- **Written task**: Extract all data as written.
··········
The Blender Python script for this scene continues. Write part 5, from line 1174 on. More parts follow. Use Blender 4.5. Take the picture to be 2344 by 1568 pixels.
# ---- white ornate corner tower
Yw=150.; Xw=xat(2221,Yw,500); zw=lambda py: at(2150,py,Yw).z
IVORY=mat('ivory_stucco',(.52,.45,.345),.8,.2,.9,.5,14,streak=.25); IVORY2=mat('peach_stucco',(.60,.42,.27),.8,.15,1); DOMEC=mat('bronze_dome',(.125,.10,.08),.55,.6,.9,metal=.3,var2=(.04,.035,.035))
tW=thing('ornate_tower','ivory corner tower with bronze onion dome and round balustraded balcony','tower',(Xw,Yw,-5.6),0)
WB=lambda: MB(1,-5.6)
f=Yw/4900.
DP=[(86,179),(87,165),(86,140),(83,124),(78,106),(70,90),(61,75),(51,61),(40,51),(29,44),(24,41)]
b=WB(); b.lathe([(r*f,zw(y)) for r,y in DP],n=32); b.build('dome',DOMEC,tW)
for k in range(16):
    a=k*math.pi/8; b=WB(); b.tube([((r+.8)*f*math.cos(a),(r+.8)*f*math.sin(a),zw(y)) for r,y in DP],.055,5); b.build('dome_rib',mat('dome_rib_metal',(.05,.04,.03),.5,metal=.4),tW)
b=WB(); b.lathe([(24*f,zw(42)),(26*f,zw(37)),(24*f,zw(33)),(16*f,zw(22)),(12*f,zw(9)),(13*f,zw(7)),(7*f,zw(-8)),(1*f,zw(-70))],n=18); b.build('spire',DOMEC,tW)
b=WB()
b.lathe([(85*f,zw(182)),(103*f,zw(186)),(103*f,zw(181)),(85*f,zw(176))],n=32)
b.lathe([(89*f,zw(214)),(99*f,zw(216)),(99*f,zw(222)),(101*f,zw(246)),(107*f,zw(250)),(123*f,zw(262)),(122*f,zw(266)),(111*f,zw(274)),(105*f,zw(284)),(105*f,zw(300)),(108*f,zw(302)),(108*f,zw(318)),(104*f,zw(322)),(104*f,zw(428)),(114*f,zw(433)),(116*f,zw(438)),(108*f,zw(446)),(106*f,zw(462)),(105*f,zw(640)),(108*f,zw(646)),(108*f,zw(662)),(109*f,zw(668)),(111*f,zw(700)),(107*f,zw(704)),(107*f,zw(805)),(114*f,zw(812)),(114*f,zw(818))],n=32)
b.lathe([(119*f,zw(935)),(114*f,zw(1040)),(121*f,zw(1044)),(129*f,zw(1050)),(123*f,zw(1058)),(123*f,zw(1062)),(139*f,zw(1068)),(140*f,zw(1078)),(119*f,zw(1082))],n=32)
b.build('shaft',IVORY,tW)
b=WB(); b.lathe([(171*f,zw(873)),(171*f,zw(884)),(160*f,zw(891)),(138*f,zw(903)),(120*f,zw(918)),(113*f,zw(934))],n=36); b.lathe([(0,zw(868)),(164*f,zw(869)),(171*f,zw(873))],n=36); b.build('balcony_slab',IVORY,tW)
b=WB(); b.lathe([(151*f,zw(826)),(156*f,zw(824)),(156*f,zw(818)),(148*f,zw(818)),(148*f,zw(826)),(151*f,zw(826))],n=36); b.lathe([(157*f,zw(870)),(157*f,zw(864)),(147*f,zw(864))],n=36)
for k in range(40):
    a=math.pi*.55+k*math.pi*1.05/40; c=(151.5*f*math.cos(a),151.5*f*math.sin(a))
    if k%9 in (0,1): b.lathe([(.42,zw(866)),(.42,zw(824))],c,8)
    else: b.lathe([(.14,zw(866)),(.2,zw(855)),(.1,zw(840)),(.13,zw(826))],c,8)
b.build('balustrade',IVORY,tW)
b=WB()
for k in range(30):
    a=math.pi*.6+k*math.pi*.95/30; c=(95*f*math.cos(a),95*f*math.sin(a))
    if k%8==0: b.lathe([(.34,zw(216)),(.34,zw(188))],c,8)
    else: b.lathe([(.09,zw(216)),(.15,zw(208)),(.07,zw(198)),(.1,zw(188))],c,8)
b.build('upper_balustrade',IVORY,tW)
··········
- **Result of this exercise**:
The Blender Python script for this scene continues. Write part 5, from line 1174 on. More parts follow. Use Blender 4.5. Take the picture to be 2344 by 1568 pixels.
# ---- white ornate corner tower
Yw=150.; Xw=xat(2221,Yw,500); zw=lambda py: at(2150,py,Yw).z
IVORY=mat('ivory_stucco',(.52,.45,.345),.8,.2,.9,.5,14,streak=.25); IVORY2=mat('peach_stucco',(.60,.42,.27),.8,.15,1); DOMEC=mat('bronze_dome',(.125,.10,.08),.55,.6,.9,metal=.3,var2=(.04,.035,.035))
tW=thing('ornate_tower','ivory corner tower with bronze onion dome and round balustraded balcony','tower',(Xw,Yw,-5.6),0)
WB=lambda: MB(1,-5.6)
f=Yw/4900.
DP=[(86,179),(87,165),(86,140),(83,124),(78,106),(70,90),(61,75),(51,61),(40,51),(29,44),(24,41)]
b=WB(); b.lathe([(r*f,zw(y)) for r,y in DP],n=32); b.build('dome',DOMEC,tW)
for k in range(16):
    a=k*math.pi/8; b=WB(); b.tube([((r+.8)*f*math.cos(a),(r+.8)*f*math.sin(a),zw(y)) for r,y in DP],.055,5); b.build('dome_rib',mat('dome_rib_metal',(.05,.04,.03),.5,metal=.4),tW)
b=WB(); b.lathe([(24*f,zw(42)),(26*f,zw(37)),(24*f,zw(33)),(16*f,zw(22)),(12*f,zw(9)),(13*f,zw(7)),(7*f,zw(-8)),(1*f,zw(-70))],n=18); b.build('spire',DOMEC,tW)
b=WB()
b.lathe([(85*f,zw(182)),(103*f,zw(186)),(103*f,zw(181)),(85*f,zw(176))],n=32)
b.lathe([(89*f,zw(214)),(99*f,zw(216)),(99*f,zw(222)),(101*f,zw(246)),(107*f,zw(250)),(123*f,zw(262)),(122*f,zw(266)),(111*f,zw(274)),(105*f,zw(284)),(105*f,zw(300)),(108*f,zw(302)),(108*f,zw(318)),(104*f,zw(322)),(104*f,zw(428)),(114*f,zw(433)),(116*f,zw(438)),(108*f,zw(446)),(106*f,zw(462)),(105*f,zw(640)),(108*f,zw(646)),(108*f,zw(662)),(109*f,zw(668)),(111*f,zw(700)),(107*f,zw(704)),(107*f,zw(805)),(114*f,zw(812)),(114*f,zw(818))],n=32)
b.lathe([(119*f,zw(935)),(114*f,zw(1040)),(121*f,zw(1044)),(129*f,zw(1050)),(123*f,zw(1058)),(123*f,zw(1062)),(139*f,zw(1068)),(140*f,zw(1078)),(119*f,zw(1082))],n=32)
b.build('shaft',IVORY,tW)
b=WB(); b.lathe([(171*f,zw(873)),(171*f,zw(884)),(160*f,zw(891)),(138*f,zw(903)),(120*f,zw(918)),(113*f,zw(934))],n=36); b.lathe([(0,zw(868)),(164*f,zw(869)),(171*f,zw(873))],n=36); b.build('balcony_slab',IVORY,tW)
b=WB(); b.lathe([(151*f,zw(826)),(156*f,zw(824)),(156*f,zw(818)),(148*f,zw(818)),(148*f,zw(826)),(151*f,zw(826))],n=36); b.lathe([(157*f,zw(870)),(157*f,zw(864)),(147*f,zw(864))],n=36)
for k in range(40):
    a=math.pi*.55+k*math.pi*1.05/40; c=(151.5*f*math.cos(a),151.5*f*math.sin(a))
    if k%9 in (0,1): b.lathe([(.42,zw(866)),(.42,zw(824))],c,8)
    else: b.lathe([(.14,zw(866)),(.2,zw(855)),(.1,zw(840)),(.13,zw(826))],c,8)
b.build('balustrade',IVORY,tW)
b=WB()
for k in range(30):
    a=math.pi*.6+k*math.pi*.95/30; c=(95*f*math.cos(a),95*f*math.sin(a))
    if k%8==0: b.lathe([(.34,zw(216)),(.34,zw(188))],c,8)
    else: b.lathe([(.09,zw(216)),(.15,zw(208)),(.07,zw(198)),(.1,zw(188))],c,8)
b.build('upper_balustrade',IVORY,tW)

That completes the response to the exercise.